It’s hard to focus when you first enter the Ritz-Carlton Boston Common. The walls are decorated with paintings, portraits and sketches that each tell a unique story, surrounded by sculptures of blown glass and clay that stand at attention at various desks and tables in the lobby. The art – like the hotel – makes a statement: luxury extends all forms and figures.
The $1 million art collection at the Boston hotel blends with the sophistication and class the Ritz-Carlton is famous for, and no detail is left unturned on the walls of this hotel. The best part? The art tour is narrated by Ritz-Carlton Boston Common staff, who each picked their favorite piece to detail in the hotel’s iPod art tour.
I started my art tour in the foyer gazing at black-and-white abstract prints that resembled something of blobs on white paper with shapes of frogs, lizards and fish weaved in between the circular shapes. I was confused, but intrigued. I moved on to the charcoal painting over the fireplace and then admired the blown-glass sculpture on the concierge desk. (My full art review will appear on Gadling.com later this week). The art tour ended within 30 minutes and I made my way back to my room, where I found a new angle to the art in the building.
The hotel features 193 guestrooms, including 43 suites, most with spectacular views of Boston Common and the Boston Gardens.
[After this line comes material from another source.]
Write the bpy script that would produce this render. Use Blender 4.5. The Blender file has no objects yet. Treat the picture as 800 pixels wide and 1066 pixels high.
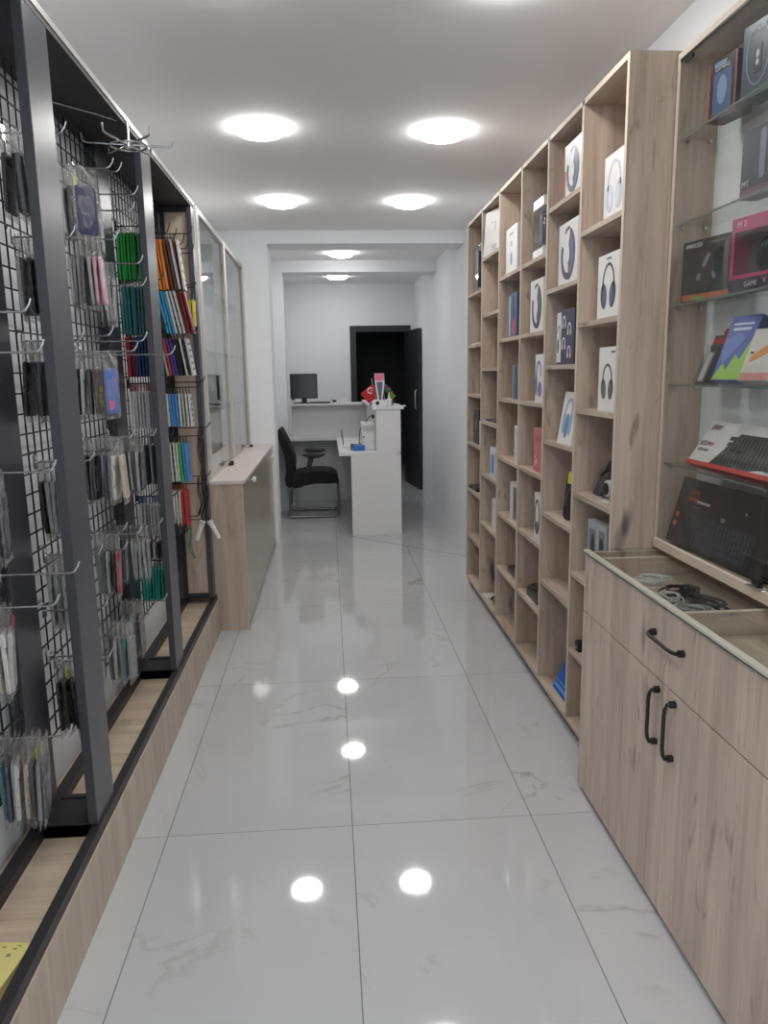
import bpy, bmesh, math, random
from mathutils import Vector, Matrix, Euler
R = math.radians
PI = math.pi
rng = random.Random(7)
SC = bpy.context.scene
COL = SC.collection

# ---------------------------------------------------------------- materials
def new_mat(name):
    m = bpy.data.materials.new(name); m.use_nodes = True
    nt = m.node_tree
    for n in list(nt.nodes): nt.nodes.remove(n)
    out = nt.nodes.new('ShaderNodeOutputMaterial')
    return m, nt, out
def srgb(c):
    return tuple((x/12.92 if x <= .04045 else ((x+.055)/1.055)**2.4) for x in [v/255 for v in c])
_mc = {}
def flat(name, rgb, rough=.5, metal=0, spec=.5, coat=0, var=0.0):
    if name in _mc: return _mc[name]
    m, nt, out = new_mat(name)
    b = nt.nodes.new('ShaderNodeBsdfPrincipled')
    c = srgb(rgb)
    b.inputs['Base Color'].default_value = (*c, 1)
    b.inputs['Roughness'].default_value = rough
    b.inputs['Metallic'].default_value = metal
    b.inputs['Specular IOR Level'].default_value = spec
    b.inputs['Coat Weight'].default_value = coat
    if var:
        tc = nt.nodes.new('ShaderNodeTexCoord'); no = nt.nodes.new('ShaderNodeTexNoise')
        no.inputs['Scale'].default_value = 9; no.inputs['Detail'].default_value = 4
        nt.links.new(tc.outputs['Object'], no.inputs['Vector'])
        mx = nt.nodes.new('ShaderNodeMix'); mx.data_type = 'RGBA'
        mx.inputs[6].default_value = (*[x*(1-var) for x in c], 1)
        mx.inputs[7].default_value = (*[min(1, x*(1+var)) for x in c], 1)
        nt.links.new(no.outputs['Fac'], mx.inputs[0]); nt.links.new(mx.outputs[2], b.inputs['Base Color'])
    nt.links.new(b.outputs[0], out.inputs[0])
    _mc[name] = m
    return m
def wood(name, light, dark, axis, knots=True, rough=.5, seed=0.0):
    """oak laminate; axis = direction of the grain (0 x, 1 y, 2 z)"""
    m, nt, out = new_mat(name); N = nt.nodes.new; L = nt.links.new
    b = N('ShaderNodeBsdfPrincipled'); tc = N('ShaderNodeTexCoord')
    mp = N('ShaderNodeMapping'); s = [9, 9, 9]; s[axis] = .7
    mp.inputs['Scale'].default_value = s; mp.inputs['Location'].default_value = (seed, seed*1.7, seed*.6)
    L(tc.outputs['Object'], mp.inputs['Vector'])
    n1 = N('ShaderNodeTexNoise'); n1.inputs['Scale'].default_value = 1.6; n1.inputs['Detail'].default_value = 6; n1.inputs['Roughness'].default_value = .62; n1.inputs['Distortion'].default_value = .5
    L(mp.outputs[0], n1.inputs['Vector'])
    mp2 = N('ShaderNodeMapping'); s2 = [60, 60, 60]; s2[axis] = 2.0
    mp2.inputs['Scale'].default_value = s2
    L(tc.outputs['Object'], mp2.inputs['Vector'])
    n2 = N('ShaderNodeTexNoise'); n2.inputs['Scale'].default_value = 1.5; n2.inputs['Detail'].default_value = 3
    L(mp2.outputs[0], n2.inputs['Vector'])
    mx = N('ShaderNodeMix'); mx.data_type = 'FLOAT'; mx.inputs[0].default_value = .22
    L(n1.outputs['Fac'], mx.inputs[2]); L(n2.outputs['Fac'], mx.inputs[3])
    cr = N('ShaderNodeValToRGB'); cr.color_ramp.elements[0].position = .34; cr.color_ramp.elements[1].position = .64
    cr.color_ramp.elements[0].color = (*srgb(dark), 1); cr.color_ramp.elements[1].color = (*srgb(light), 1)
    L(mx.outputs[0], cr.inputs[0])
    col = cr.outputs[0]
    if knots:
        mp3 = N('ShaderNodeMapping'); s3 = [5.5, 5.5, 5.5]; s3[axis] = 1.5
        mp3.inputs['Scale'].default_value = s3; mp3.inputs['Location'].default_value = (seed*.3+.2, .37, seed*.11)
        L(tc.outputs['Object'], mp3.inputs['Vector'])
        vn = N('ShaderNodeTexNoise'); vn.inputs['Scale'].default_value = 1.9; vn.inputs['Detail'].default_value = 2
        L(mp3.outputs[0], vn.inputs['Vector'])
        r3 = N('ShaderNodeValToRGB'); r3.color_ramp.elements[0].position = .66; r3.color_ramp.elements[1].position = .78
        r3.color_ramp.elements[0].color = (0, 0, 0, 1); r3.color_ramp.elements[1].color = (1, 1, 1, 1)
        L(vn.outputs['Fac'], r3.inputs[0])
        m3 = N('ShaderNodeMix'); m3.data_type = 'RGBA'; m3.inputs[7].default_value = (*srgb([x*.62 for x in dark]), 1)
        L(r3.outputs[0], m3.inputs[0]); L(col, m3.inputs[6]); col = m3.outputs[2]
        mp4 = N('ShaderNodeMapping'); s4 = [17, 17, 17]; s4[axis] = 4.5
        mp4.inputs['Scale'].default_value = s4; mp4.inputs['Location'].default_value = (seed*.7+.9, .61, seed*.31)
        L(tc.outputs['Object'], mp4.inputs['Vector'])
        v4 = N('ShaderNodeTexNoise'); v4.inputs['Scale'].default_value = 1.4; v4.inputs['Detail'].default_value = 1; v4.inputs['Distortion'].default_value = 1.2
        L(mp4.outputs[0], v4.inputs['Vector'])
        r4 = N('ShaderNodeValToRGB'); r4.color_ramp.elements[0].position = .67; r4.color_ramp.elements[1].position = .80
        r4.color_ramp.elements[0].color = (0, 0, 0, 1); r4.color_ramp.elements[1].color = (.6, .6, .6, 1)
        L(v4.outputs['Fac'], r4.inputs[0])
        m4 = N('ShaderNodeMix'); m4.data_type = 'RGBA'; m4.inputs[7].default_value = (*srgb([x*.66 for x in dark]), 1)
        L(r4.outputs[0], m4.inputs[0]); L(col, m4.inputs[6]); col = m4.outputs[2]
    L(col, b.inputs['Base Color'])
    b.inputs['Roughness'].default_value = rough
    b.inputs['Specular IOR Level'].default_value = .35
    L(b.outputs[0], out.inputs[0])
    return m
def glass(name, tint=(1, 1, 1), ior=1.45, rough=.0, boost=1.0):
    m, nt, out = new_mat(name); N = nt.nodes.new; L = nt.links.new
    t = N('ShaderNodeBsdfTransparent'); t.inputs[0].default_value = (*tint, 1)
    g = N('ShaderNodeBsdfGlossy'); g.inputs['Roughness'].default_value = rough
    f = N('ShaderNodeLayerWeight'); f.inputs[0].default_value = .5
    pw = N('ShaderNodeMath'); pw.operation = 'POWER'; pw.inputs[1].default_value = 4.5; L(f.outputs['Facing'], pw.inputs[0])
    mul = N('ShaderNodeMath'); mul.operation = 'MULTIPLY_ADD'; mul.inputs[1].default_value = .55*boost; mul.inputs[2].default_value = .022*boost; mul.use_clamp = True
    L(pw.outputs[0], mul.inputs[0])
    mx = N('ShaderNodeMixShader'); L(mul.outputs[0], mx.inputs[0]); L(t.outputs[0], mx.inputs[1]); L(g.outputs[0], mx.inputs[2])
    L(mx.outputs[0], out.inputs[0])
    return m
def poly_film(name):
    """clear crinkled polythene"""
    m, nt, out = new_mat(name); N = nt.nodes.new; L = nt.links.new
    t = N('ShaderNodeBsdfTransparent'); t.inputs[0].default_value = (.93, .93, .93, 1)
    g = N('ShaderNodeBsdfPrincipled'); g.inputs['Base Color'].default_value = (.8, .8, .8, 1); g.inputs['Roughness'].default_value = .12; g.inputs['Specular IOR Level'].default_value = .9
    tc = N('ShaderNodeTexCoord'); no = N('ShaderNodeTexNoise'); no.inputs['Scale'].default_value = 30; no.inputs['Detail'].default_value = 2
    L(tc.outputs['Object'], no.inputs['Vector'])
    bp = N('ShaderNodeBump'); bp.inputs['Strength'].default_value = 1.0; bp.inputs['Distance'].default_value = .03
    L(no.outputs['Fac'], bp.inputs['Height']); L(bp.outputs[0], g.inputs['Normal'])
    fr = N('ShaderNodeLayerWeight'); fr.inputs[0].default_value = .5; L(bp.outputs[0], fr.inputs['Normal'])
    pw = N('ShaderNodeMath'); pw.operation = 'POWER'; pw.inputs[1].default_value = 3.0; L(fr.outputs['Facing'], pw.inputs[0])
    ad = N('ShaderNodeMath'); ad.operation = 'MULTIPLY_ADD'; ad.inputs[1].default_value = .5; ad.inputs[2].default_value = .085; ad.use_clamp = True
    L(pw.outputs[0], ad.inputs[0])
    mx = N('ShaderNodeMixShader'); L(ad.outputs[0], mx.inputs[0]); L(t.outputs[0], mx.inputs[1]); L(g.outputs[0], mx.inputs[2])
    L(mx.outputs[0], out.inputs[0])
    return m
def tile_floor():
    m, nt, out = new_mat('polished marble tile'); N = nt.nodes.new; L = nt.links.new
    b = N('ShaderNodeBsdfPrincipled'); tc = N('ShaderNodeTexCoord')
    sp = N('ShaderNodeSeparateXYZ'); L(tc.outputs['Object'], sp.inputs[0])
    def M(op, a, bb=None, c=None):
        n = N('ShaderNodeMath'); n.operation = op
        for i, v in enumerate((a, bb, c)):
            if v is None: continue
            if isinstance(v, (int, float)): n.inputs[i].default_value = v
            else: L(v, n.inputs[i])
        return n.outputs[0]
    def line(coord, off, period, half):
        a = M('SUBTRACT', coord, off)
        a = M('DIVIDE', a, period); a = M('FRACT', a); a = M('SUBTRACT', a, .5); a = M('ABSOLUTE', a); a = M('SUBTRACT', .5, a)
        return M('LESS_THAN', a, half/period)
    gx = line(sp.outputs[0], .0385, .6, .0016); gy = line(sp.outputs[1], 2.243, 1.2, .0016)
    # the layout stops at an oblique joint in front of the desk: line through (.188,6.71) and (1.0,5.91)
    d = M('ADD', M('MULTIPLY', sp.outputs[0], .702), M('MULTIPLY', sp.outputs[1], .712)); d = M('SUBTRACT', d, 4.912)
    far = M('GREATER_THAN', d, 0.0); right = M('GREATER_THAN', sp.outputs[0], .17)
    keep = M('SUBTRACT', 1, M('MULTIPLY', far, right))
    seam = M('MULTIPLY', M('LESS_THAN', M('ABSOLUTE', d), .008), right)
    gx = M('MULTIPLY', gx, keep)
    gr = M('MAXIMUM', M('MULTIPLY', gx, .75), M('MAXIMUM', M('MULTIPLY', gy, .6), M('MULTIPLY', seam, .5)))
    # tile id shifts the veins so they stop at the joints
    ix = M('FLOOR', M('DIVIDE', M('SUBTRACT', sp.outputs[0], .0385), .6)); iy = M('FLOOR', M('DIVIDE', M('SUBTRACT', sp.outputs[1], 2.243), 1.2))
    cb = N('ShaderNodeCombineXYZ'); L(M('ADD', sp.outputs[0], M('MULTIPLY', iy, 3.1)), cb.inputs[0]); L(M('ADD', sp.outputs[1], M('MULTIPLY', ix, 5.3)), cb.inputs[1]); L(M('MULTIPLY', M('ADD', ix, iy), 1.7), cb.inputs[2])
    n1 = N('ShaderNodeTexNoise'); n1.inputs['Scale'].default_value = 1.5; n1.inputs['Detail'].default_value = 8; n1.inputs['Distortion'].default_value = .7; n1.inputs['Roughness'].default_value = .55
    L(cb.outputs[0], n1.inputs['Vector'])
    v = M('ABSOLUTE', M('SUBTRACT', n1.outputs['Fac'], .5))
    vein = N('ShaderNodeValToRGB'); e = vein.color_ramp.elements
    e[0].position = 0; e[0].color = (1, 1, 1, 1); e[1].position = .012; e[1].color = (0, 0, 0, 1)
    L(v, vein.inputs[0])
    n2 = N('ShaderNodeTexNoise'); n2.inputs['Scale'].default_value = 2.2; n2.inputs['Detail'].default_value = 3; L(cb.outputs[0], n2.inputs['Vector'])
    vm = M('MULTIPLY', vein.outputs[0], M('MULTIPLY', M('SMOOTH_MAX', M('SUBTRACT', n2.outputs['Fac'], .5), 0, .02), 3.6))
    cloud = N('ShaderNodeMix'); cloud.data_type = 'RGBA'; cloud.inputs[6].default_value = (.50, .505, .52, 1); cloud.inputs[7].default_value = (.60, .605, .615, 1)
    L(n2.outputs['Fac'], cloud.inputs[0])
    c1 = N('ShaderNodeMix'); c1.data_type = 'RGBA'; c1.inputs[7].default_value = (.30, .27, .22, 1); c1.clamp_factor = True
    L(vm, c1.inputs[0]); L(cloud.outputs[2], c1.inputs[6])
    c2 = N('ShaderNodeMix'); c2.data_type = 'RGBA'; c2.inputs[7].default_value = (.10, .10, .10, 1)
    L(gr, c2.inputs[0]); L(c1.outputs[2], c2.inputs[6])
    L(c2.outputs[2], b.inputs['Base Color'])
    b.inputs['Roughness'].default_value = .045; b.inputs['IOR'].default_value = 1.55
    n3 = N('ShaderNodeTexNoise'); n3.inputs['Scale'].default_value = 3.5; L(tc.outputs['Object'], n3.inputs['Vector'])
    bp = N('ShaderNodeBump'); bp.inputs['Strength'].default_value = .02; bp.inputs['Distance'].default_value = .02; L(n3.outputs['Fac'], bp.inputs['Height'])
    L(bp.outputs[0], b.inputs['Normal'])
    L(b.outputs[0], out.inputs[0])
    return m
def emitter(name, rgb, strength):
    m, nt, out = new_mat(name)
    e = nt.nodes.new('ShaderNodeEmission'); e.inputs[0].default_value = (*rgb, 1); e.inputs[1].default_value = strength
    nt.links.new(e.outputs[0], out.inputs[0]); return m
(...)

Some rooms have views of the copper-domed State House, but my room hosted a different kind of art: a poetic view of Boston from an angle I had never seen before.
A New Yorker at heart, I’ve always had a fondness for Central Park, but looking out the window in room 1072 at the Ritz-Carlton Boston, I saw in the Boston Common what I’ve always known in Central Park: pure beauty. The Ritz is perfectly poised at the top of a 10-story building (the rooms are on floors 10-12), allowing perfect aerial views of Boston.
I sipped my glass of Merlot (which I poured from the hotel’s Club Lounge) and watched the sky turn colors over the green park as the sun set behind the hotel. People moved fast to get where they needed to be, but some were parked on benches in the park just watching the people walk by. I’ve been on those benches watching the world walk by many times, but seeing the hustle-and-bustle of the city from atop the Ritz-Carlton provided a new view of my home city.
While the art collection in the hotel is one-of-a-kind, the art-in-motion I witnessed from my room was the perfect representation of my city.